# The task:
The exercise asks you to copy every line below in which "parts" appears.

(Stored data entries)
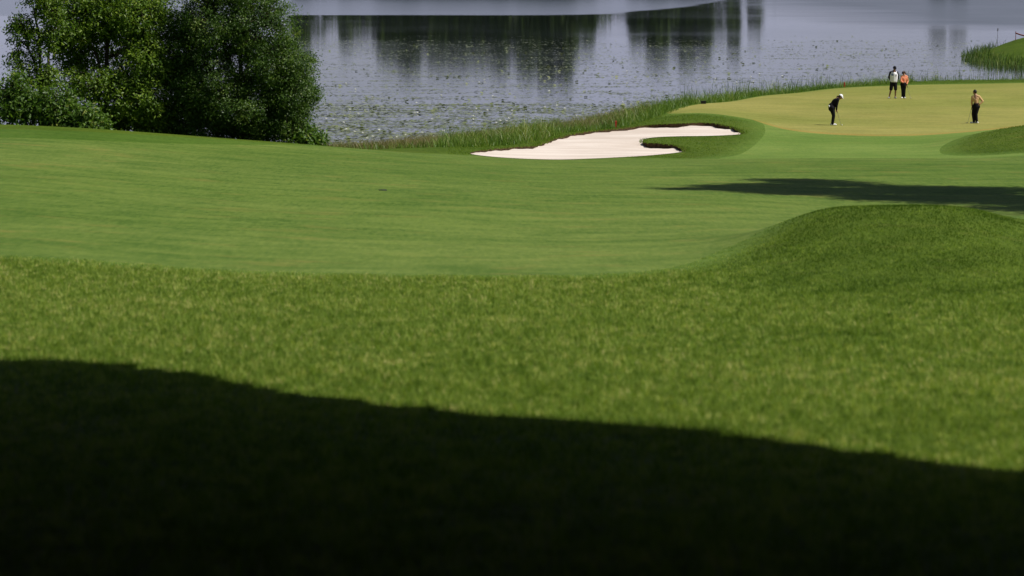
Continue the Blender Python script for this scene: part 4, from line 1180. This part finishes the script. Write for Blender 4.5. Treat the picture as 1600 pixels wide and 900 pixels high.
sx = nt.nodes.new('ShaderNodeSeparateXYZ'); nt.links.new(tc.outputs['Generated'], sx.inputs[0])
mr = nt.nodes.new('ShaderNodeMapRange'); mr.inputs['From Min'].default_value = .14; mr.inputs['From Max'].default_value = .34; mr.inputs['To Min'].default_value = 1; mr.inputs['To Max'].default_value = 0
nt.links.new(sx.outputs[2], mr.inputs[0])
mu = nt.nodes.new('ShaderNodeMath'); mu.operation = 'MULTIPLY'; nt.links.new(rp.outputs[0], mu.inputs[0]); nt.links.new(mr.outputs[0], mu.inputs[1])
mr2 = nt.nodes.new('ShaderNodeMapRange'); mr2.inputs['From Min'].default_value = .82; mr2.inputs['From Max'].default_value = .95
nt.links.new(sx.outputs[1], mr2.inputs[0])
mu2 = nt.nodes.new('ShaderNodeMath'); mu2.operation = 'MULTIPLY'; nt.links.new(mu.outputs[0], mu2.inputs[0]); nt.links.new(mr2.outputs[0], mu2.inputs[1]); mu = mu2
mxw = nt.nodes.new('ShaderNodeMix'); mxw.data_type = 'RGBA'; nt.links.new(mu.outputs[0], mxw.inputs[0]); nt.links.new(sky.outputs[0], mxw.inputs[6])
mxw.inputs[7].default_value = (7.7, 8.1, 10.6, 1)
nt.links.new(mxw.outputs[2], bg.inputs[0]); nt.links.new(bg.outputs[0], out.inputs[0])

cam = bpy.data.cameras.new('camera'); cam.sensor_width = 36; cam.lens = F * 36 / 1600; cam.clip_start = .1; cam.clip_end = 20000
cam.dof.use_dof = True; cam.dof.focus_distance = 158; cam.dof.aperture_fstop = 2.8
co_ = bpy.data.objects.new('camera', cam); COL.objects.link(co_)
co_.location = (0, 0, CAMZ); co_.rotation_euler = (PI / 2 - PITCH, 0, 0)
SC.camera = co_
SC.render.engine = 'CYCLES'
SC.render.resolution_x, SC.render.resolution_y = 1024, 576
vs_ = SC.view_settings; vs_.view_transform = 'Standard'; vs_.look = 'None'; vs_.exposure = 0; vs_.gamma = 1; vs_.use_curve_mapping = False
SC.cycles.max_bounces = 6; SC.cycles.transparent_max_bounces = 4
SC.cycles.use_denoising = True
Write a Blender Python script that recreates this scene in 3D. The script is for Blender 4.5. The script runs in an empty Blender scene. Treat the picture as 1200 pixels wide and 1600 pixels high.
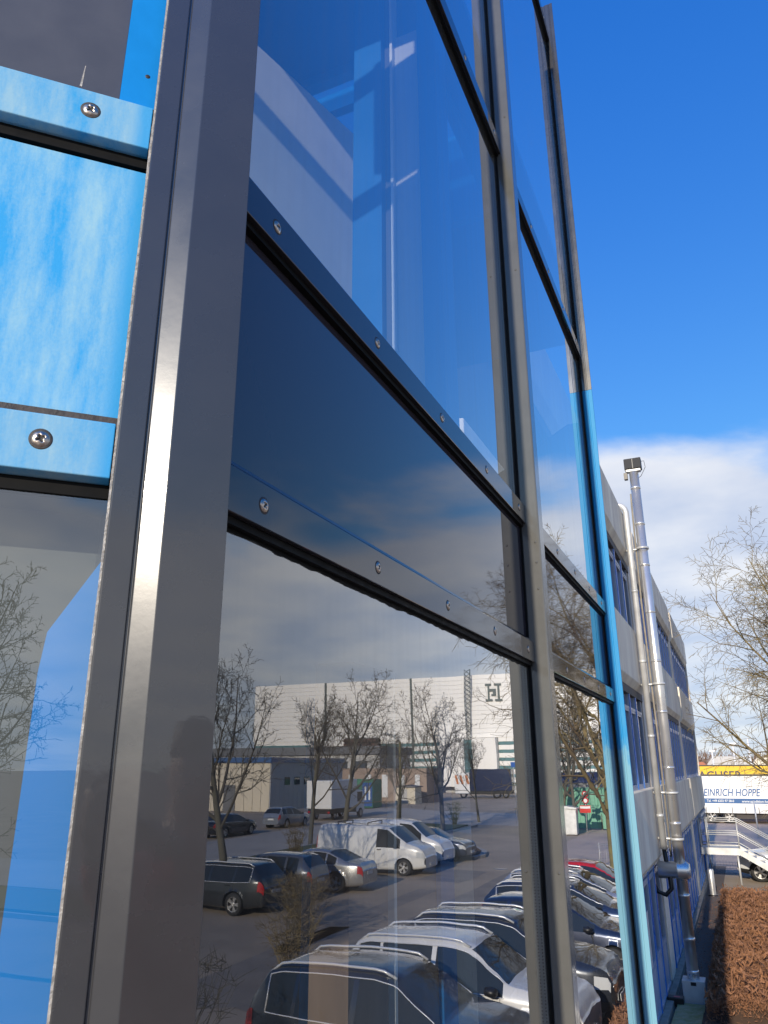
import bpy, bmesh, math, random
from math import sin, cos, tan, pi, radians, sqrt, atan2
from mathutils import Vector, Matrix, Euler, noise as mnoise

S = bpy.context.scene
COL = S.collection
R = radians

# ------------------------------------------------------------------ camera, sky, sun, exposure
CAM_H = 4.4
F_PX, PITCH, ROLL, YAW = 1182.806, 0.3246995, -0.0056541, 0.41906
cd = bpy.data.cameras.new('camera')
cam = bpy.data.objects.new('camera', cd)
COL.objects.link(cam)
fw = Vector((-sin(YAW) * cos(PITCH), cos(YAW) * cos(PITCH), sin(PITCH)))
rt = Vector((cos(YAW), sin(YAW), 0))
up = rt.cross(fw)
r2 = cos(ROLL) * rt + sin(ROLL) * up
u2 = -sin(ROLL) * rt + cos(ROLL) * up
cam.matrix_world = Matrix(((r2.x, u2.x, -fw.x, 0), (r2.y, u2.y, -fw.y, 0), (r2.z, u2.z, -fw.z, CAM_H), (0, 0, 0, 1)))
cd.sensor_fit = 'VERTICAL'
cd.sensor_height = 36
cd.lens = F_PX / 1600 * 36
cd.clip_start = 0.02
cd.clip_end = 6000
S.camera = cam

SUN_EL, SUN_AZ = R(19.5), R(1.15)     # azimuth measured from -Y towards +X
sun_to = Vector((sin(SUN_AZ) * cos(SUN_EL), -cos(SUN_AZ) * cos(SUN_EL), sin(SUN_EL)))
W = bpy.data.worlds.new('World')
S.world = W
W.use_nodes = True
nt = W.node_tree
nt.nodes.clear()


def N(tree, typ, loc=None, **kw):
    n = tree.nodes.new(typ)
    for k, v in kw.items():
        setattr(n, k, v)
    return n


def L(tree, a, b):
    tree.links.new(a, b)


def mth(tree, op, a, b=None, clamp=False):
    n = tree.nodes.new('ShaderNodeMath')
    n.operation = op
    n.use_clamp = clamp
    for i, v in enumerate((a, b)):
        if v is None:
            continue
        if hasattr(v, 'is_linked') or hasattr(v, 'links'):
            tree.links.new(v, n.inputs[i])
        else:
            n.inputs[i].default_value = v
    return n.outputs[0]


def maprange(tree, v, a, b, c, d, smooth=False):
    n = tree.nodes.new('ShaderNodeMapRange')
    if smooth:
        n.interpolation_type = 'SMOOTHSTEP'
    tree.links.new(v, n.inputs[0])
    for i, x in enumerate((a, b, c, d)):
        n.inputs[i + 1].default_value = x
    return n.outputs[0]


SKY_STRENGTH = 0.15
sky = N(nt, 'ShaderNodeTexSky', sky_type='NISHITA')
sky.sun_disc = False
sky.sun_elevation = SUN_EL
sky.sun_rotation = pi - SUN_AZ
sky.air_density = 1.0
sky.dust_density = 0.3
sky.ozone_density = 2.5
hs = N(nt, 'ShaderNodeHueSaturation')
hs.inputs['Saturation'].default_value = 1.0
hs.inputs['Value'].default_value = 1.0
L(nt, sky.outputs[0], hs.inputs['Color'])
tint = N(nt, 'ShaderNodeMixRGB', blend_type='MULTIPLY')
tint.inputs[0].default_value = 1.0
L(nt, hs.outputs[0], tint.inputs[1])
grade = N(nt, 'ShaderNodeMixRGB')
grade.inputs[1].default_value = (0.42, 0.74, 0.92, 1)
grade.inputs[2].default_value = (0.20, 0.83, 1.69, 1)
tc = N(nt, 'ShaderNodeTexCoord')
sx = N(nt, 'ShaderNodeSeparateXYZ')
L(nt, tc.outputs['Generated'], sx.inputs[0])
L(nt, maprange(nt, sx.outputs[2], 0.30, 0.78, 0, 1), grade.inputs[0])
L(nt, grade.outputs[0], tint.inputs[2])
den = mth(nt, 'ADD', mth(nt, 'MAXIMUM', sx.outputs[2], 0.0), 0.16)
cu = mth(nt, 'DIVIDE', sx.outputs[0], den)
cv = mth(nt, 'DIVIDE', sx.outputs[1], den)
cx = N(nt, 'ShaderNodeCombineXYZ')
L(nt, cu, cx.inputs[0])
L(nt, cv, cx.inputs[1])
cx.inputs[2].default_value = 3.7
cn = N(nt, 'ShaderNodeTexNoise')
cn.inputs['Scale'].default_value = 0.85
cn.inputs['Detail'].default_value = 9
cn.inputs['Roughness'].default_value = 0.52
cn.inputs['Distortion'].default_value = 0.35
L(nt, cx.outputs[0], cn.inputs['Vector'])
bias = maprange(nt, sx.outputs[2], 0.24, 0.46, 0.26, -0.27)
cf = maprange(nt, mth(nt, 'ADD', cn.outputs['Fac'], bias), 0.44, 0.60, 0.0, 0.93, smooth=True)
cn2 = N(nt, 'ShaderNodeTexNoise')
cn2.inputs['Scale'].default_value = 2.2
cn2.inputs['Detail'].default_value = 6
L(nt, cx.outputs[0], cn2.inputs['Vector'])
ccol = N(nt, 'ShaderNodeMixRGB')
L(nt, maprange(nt, cn2.outputs['Fac'], 0.35, 0.65, 0, 1), ccol.inputs[0])
ccol.inputs[1].default_value = (3.0, 3.4, 4.3, 1)
ccol.inputs[2].default_value = (4.7, 4.75, 4.95, 1)
mixc = N(nt, 'ShaderNodeMixRGB')
L(nt, cf, mixc.inputs[0])
L(nt, tint.outputs[0], mixc.inputs[1])
L(nt, ccol.outputs[0], mixc.inputs[2])
bg = N(nt, 'ShaderNodeBackground')
bg.inputs['Strength'].default_value = SKY_STRENGTH
L(nt, mixc.outputs[0], bg.inputs['Color'])
wo = N(nt, 'ShaderNodeOutputWorld')
L(nt, bg.outputs[0], wo.inputs['Surface'])

sd = bpy.data.lights.new('sun', 'SUN')
sd.energy = 3.7
sd.angle = R(0.53)
sd.color = (1.0, 0.89, 0.74)
so = bpy.data.objects.new('sun', sd)
COL.objects.link(so)
so.rotation_euler = (-sun_to).to_track_quat('-Z', 'Y').to_euler()
so.location = sun_to * 60

S.view_settings.view_transform = 'Standard'
S.view_settings.look = 'None'
S.view_settings.exposure = 0.35
S.view_settings.gamma = 1.0
S.view_settings.use_curve_mapping = False
S.render.engine = 'CYCLES'
S.cycles.max_bounces = 10
S.cycles.diffuse_bounces = 3
S.cycles.glossy_bounces = 5
S.cycles.transmission_bounces = 6
S.cycles.transparent_max_bounces = 16
S.cycles.caustics_reflective = False
S.cycles.caustics_refractive = False
S.cycles.use_denoising = True
S.cycles.sample_clamp_indirect = 6.0

# ------------------------------------------------------------------ helpers
E1 = Vector((sqrt(.5), sqrt(.5), 0))       # along the angled facade
N1 = Vector((sqrt(.5), -sqrt(.5), 0))      # out of the angled facade
F0 = -0.87 * N1


def f1(a, n, z):
    return F0 + a * E1 + n * N1 + Vector((0, 0, z))


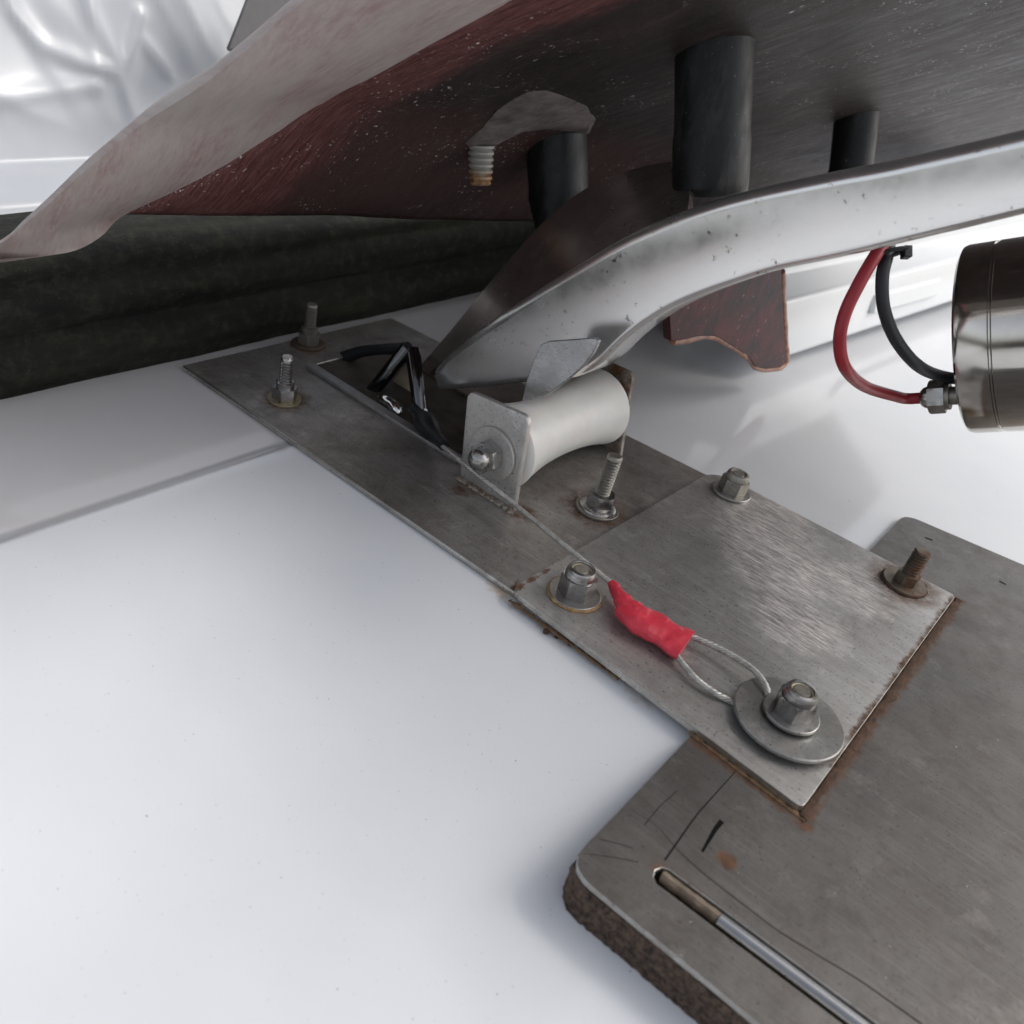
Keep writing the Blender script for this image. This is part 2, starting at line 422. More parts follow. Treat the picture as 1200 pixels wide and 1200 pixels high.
# slot: floor, dirt fill and the polished rod lying in it
MB().box((S0[0]-4, S0[1]-W-3, -8), (150, S0[1]+W+9, -7)).build('slot_floor', simple('dark_slot', (.02, .018, .016), .8), root)
for sg in (-1, 1):
    MB().prism([(S0[0]-3, S0[1]+sg*(W+.4), -7), (slo[0], slo[1]+sg*(W+.4), -7), (slo[0], slo[1]+sg*(W+2), -7), (S0[0]-3, S0[1]+sg*(W+2), -7)],
               [(S0[0]-3, S0[1]+sg*(W+.4), .5), (slo[0], slo[1]+sg*(W+.4), .5), (slo[0], slo[1]+sg*(W+2), .5), (S0[0]-3, S0[1]+sg*(W+2), .5)]).build('slot_wall', M_BASE, root)
rod0 = Vector((*ext(S0, S1, pt(845, 1070, Z1)[0]), 0.3)); rod1 = Vector((*slo, 0.3)); rod0.y += 1.3; rod1.y += 1.3
M_POL = simple('polished_rod', (.34, .34, .345), .24, 1.0, .08, 60, .02)
mb = MB(); mb.tube([rod0, rod0+Vector((.4, 0, 0)), rod1], [2.3, 2.7, 2.7], 24); mb.build('polished_rod', M_POL, root)
mb = MB(); P = [Vector((S0[0]+2.5+i*.9, S0[1]+1.7+(slo[1]-S0[1])*(i*.9)/(slo[0]-S0[0]), .5+.3*nz((i*.4, 0, 0), 1))) for i in range(26)]
mb.tube(P, [(2.1+.5*nz((i*.3, 2, 0), 1), 2.3) for i in range(26)], 10); mb.build('dirt_fill', M_DIRT, root)
# scribed lines and pen marks: thin raised/dark strips on the sheet
M_SCR = simple('scribe_line', (.02, .018, .017), .8, spec=.1); M_INK = simple('black_marker_ink', (.006, .006, .007), .8, spec=.1)
def strip(pts, w, m, name, par, z=Z1+.06):
    P = [Vector((*pt(x, y, z), z)) for x, y in pts]; P = resample(P, max(2, len(P)*3)) if len(P) > 2 else P
    mb = MB(); L = []
    for i, p in enumerate(P):
        q = (P[min(i+1, len(P)-1)]-P[max(i-1, 0)]).normalized(); nn = Vector((-q.y, q.x, 0))
        ww = (w[0]+(w[1]-w[0])*i/(len(P)-1))/2
        L.append((mb.bm.verts.new(p+nn*ww), mb.bm.verts.new(p-nn*ww)))
    for a, b in zip(L, L[1:]): mb.face((a[0], a[1], b[1], b[0]))
    return mb.build(name, m, par)
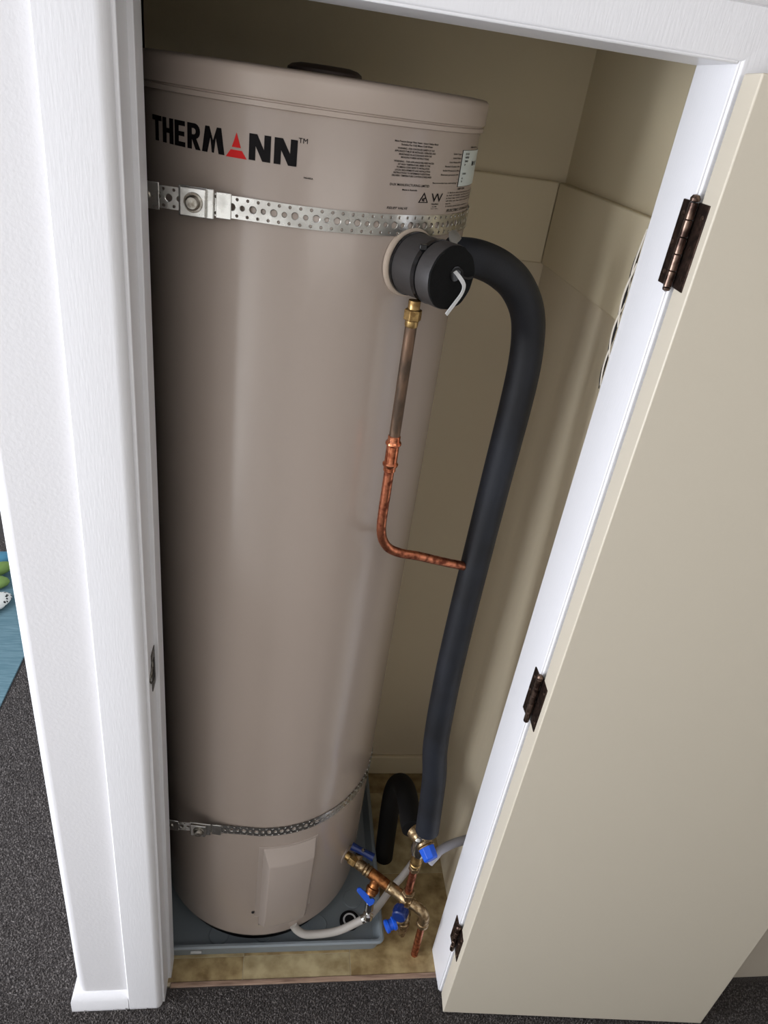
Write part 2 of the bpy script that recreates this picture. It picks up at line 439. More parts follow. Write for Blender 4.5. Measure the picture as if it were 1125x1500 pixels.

# Correct output:
Keep writing the Blender script for this image. This is part 2, starting at line 422. More parts follow. Treat the picture as 1200 pixels wide and 1200 pixels high.
Write part 2 of the bpy script that recreates this picture. It picks up at line 439. More parts follow. Write for Blender 4.5. Measure the picture as if it were 1125x1500 pixels.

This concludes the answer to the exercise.